Recent reports indicate that among the three main structural components of CPO, TSMC will utilize its advanced packaging SoIC technology to integrate electronic integrated circuits (EIC) and photonic integrated circuits (PIC), employing silicon interposers for chip connections.
Manufacturing issues are expected to be largely resolved once verification is successful. Meanwhile, TSMC continues to play a leading role alongside its partners in developing external fiber array units (FAUs). However, as future mass production demands increase, outsourcing orders for backend processes will gradually be released.
FOCI anticipates small-scale shipments in 2025
Although the supply chain maintains a low profile regarding CPO progress, FOCI is viewed as one of TSMC's closest collaborators in developing CPO.
FOCI anticipates that related products for CPO fiber arrays will see small-scale shipments in 2025. The board has approved capital expenditures of NT$1.77 billion (approx. US$53.9 million) for 2025, aimed at acquiring equipment, cleanroom facilities, and next-generation technology R&D. Starting in 2026, data centers are expected to transition from existing pluggable fiber connections to the development of CPO-integrated optical engines.
FOCI possesses core technologies related to high-density, high-precision fiber array manufacturing, as well as precise alignment and packaging techniques for FAUs.
In the first three quarters of 2024, FOCI's revenue share from SiPh and CPO products is approximately 7%, a slight increase from 5% in 2023. Revenue primarily stems from non-recurring engineering (NRE) development, with the first trial production line expected to commence operations by the end of 2024, contributing some revenue from shipments in 2025.
Additionally, Browave, which holds a 4.55% stake in FOCI, is also involved in the EIC-PIC FAU bonding and fiber connection processes, with medium- to long-term prospects for entering external laser CPO testing procedures.
AuthenX reportedly to collaborate with major Japanese manufacturers on PIC development
AuthenX, a company invested by EZconn, is focusing on the development of PIC technology for SiPh CPO.
Through EZconn's connections, AuthenX has reportedly begun collaborating with major Japanese fiber module manufacturers, creating opportunities to reconnect with TSMC and Nvidia's supply chains in the future. Meanwhile, FAU remains a strong suit for EZconn, and small-scale shipments are anticipated in 2025.

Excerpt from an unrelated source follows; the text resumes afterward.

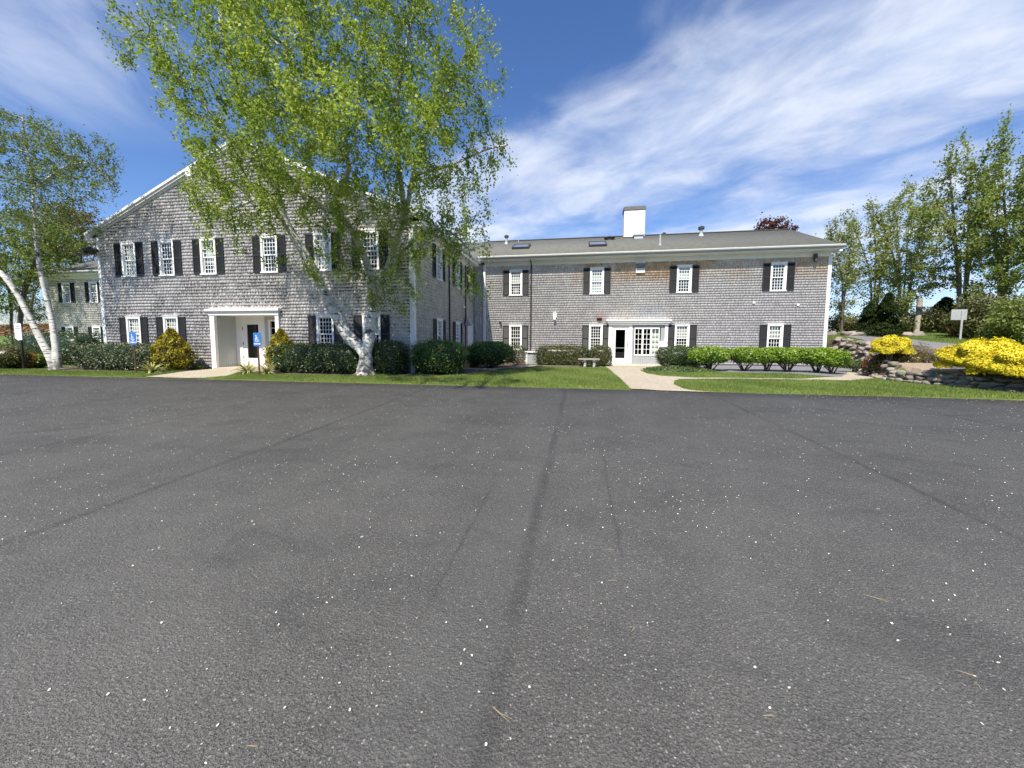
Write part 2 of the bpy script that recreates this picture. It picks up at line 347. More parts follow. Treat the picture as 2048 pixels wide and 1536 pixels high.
# ------------------------------------------------------------------ helpers
PW = {}   # world position of every unrotated parent
def tag(o, label=None, cat=None, group=None, kind=None):
    if label: o['label'] = label
    if cat: o['category'] = cat
    if group: o['group'] = group
    if kind: o['kind'] = kind
    return o
def link(o, parent=None, world_loc=(0, 0, 0)):
    C.objects.link(o); w = Vector(world_loc)
    if parent is not None:
        o.parent = parent; o.location = w - PW[parent.name]
    else: o.location = w
    PW[o.name] = w
    return o
def thing(name, loc, label, cat, group=None):
    o = bpy.data.objects.new(name, None); o.empty_display_size = .2; link(o, None, loc); return tag(o, label, cat, group)
def arr_mesh(name, V, F, mat, attrs=None, smooth=False):
    V = np.asarray(V, np.float32); F = np.asarray(F, np.int32); k = F.shape[1]
    me = bpy.data.meshes.new(name); me.vertices.add(len(V)); me.vertices.foreach_set('co', V.ravel())
    me.loops.add(F.size); me.loops.foreach_set('vertex_index', F.ravel())
    me.polygons.add(len(F)); me.polygons.foreach_set('loop_start', np.arange(0, F.size, k, dtype=np.int32))
    if smooth: me.polygons.foreach_set('use_smooth', np.ones(len(F), bool))
    if attrs:
        for an, av in attrs.items():
            av = np.asarray(av, np.float32); a = me.attributes.new(an, 'FLOAT_VECTOR', 'POINT'); a.data.foreach_set('vector', av.ravel())
    me.update(calc_edges=True); me.validate(); me.materials.append(M[mat] if isinstance(mat, str) else mat)
    return me
def obj(name, me, parent=None, **kw):
    return tag(link(bpy.data.objects.new(name, me), parent), **kw)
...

Upstream epitaxial manufacturer LandMark Optoelectronics stands to benefit from robust SiPh shipments, with estimates suggesting first-quarter revenues in 2025 may reach NT$450 million, representing a quarter-over-quarter increase of 56%. Although January revenues were reported at NT$122 million, reflecting a year-over-year increase of 7.41%, achieving similar quarterly growth will require substantial performance boosts in February and March.
LandMark Optoelectronics stated that although data centers just began adopting 1.6T specifications in 2025, collaborations with several customers are underway to develop CPO products, but CPO is not expected to enter mass production in 2025. This is mainly due to CSP customers having concerns about the thermal tolerance and reliability of CPO. Even if small-scale shipments occur in 2025, it will take another one to two years of testing before mass production becomes feasible.